5 Historical Trends of Record Daily Temperatures at Denver, Colorado, 1872-2010

Tuesday, 19 July 2011
Salon B (Asheville Renaissance)
Brooks E. Martner, NOAA (retired), Lafayette, CO; and M. K. Politovich
Manuscript (577.9 kB)

The local National Weather Service Weather Forecast Office maintains a compilation of the record temperatures for Denver, Colorado, for each calendar day, along with the year in which each record was set. The data span the period of 1872-2010. The daily record high and low (maximum and minimum) temperature data are examined with regard to the years in which the standing records were set. Analysis shows that far more daily record-high temperatures have been broken recently than record-low temperatures. This lopsided trend began at the end of the 1970s and accelerated through the last three decades.

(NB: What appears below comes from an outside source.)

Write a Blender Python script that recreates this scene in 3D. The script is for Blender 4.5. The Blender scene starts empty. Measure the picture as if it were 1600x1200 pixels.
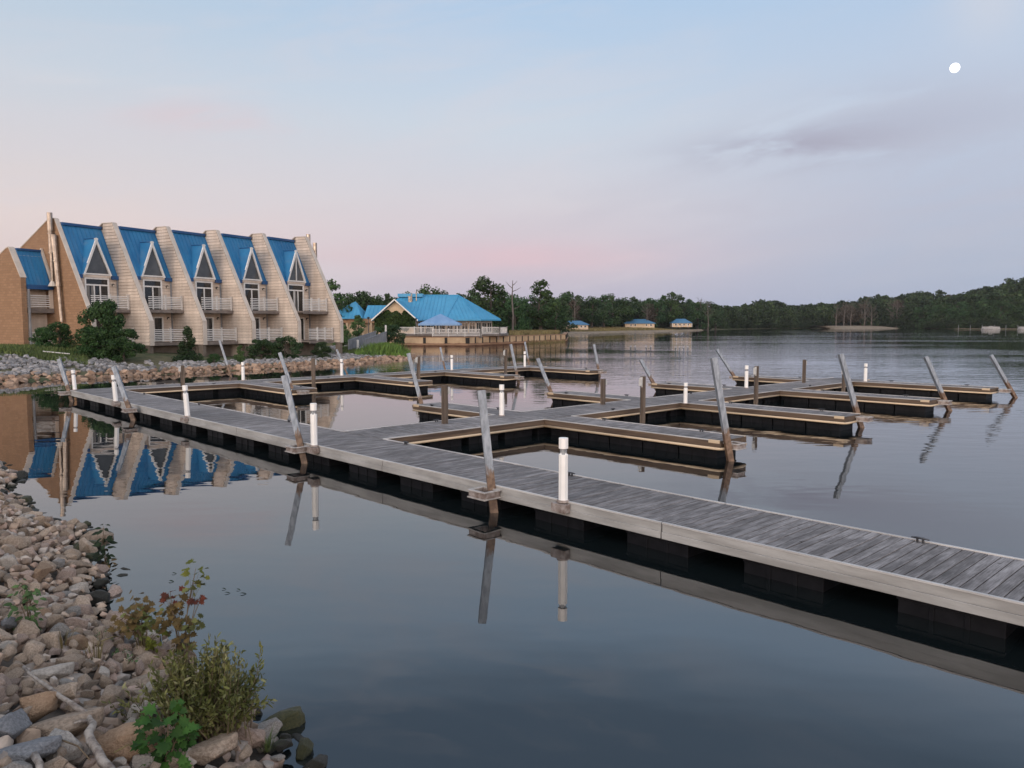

In the most recent decade of 2001-2010 new record-breaking high temperatures outnumbered new record lows by a ratio of 2.6 to 1. This evidence indicates that climate of the Denver area has been warming, at least since the 1970s. Although the measurement site moved substantially in 1995 from Stapleton Airport to Denver International Airport, comparisons of simultaneous temperatures at these two sites show that site relocation is not a plausible explanation for the observed recent disparate trend in record temperatures.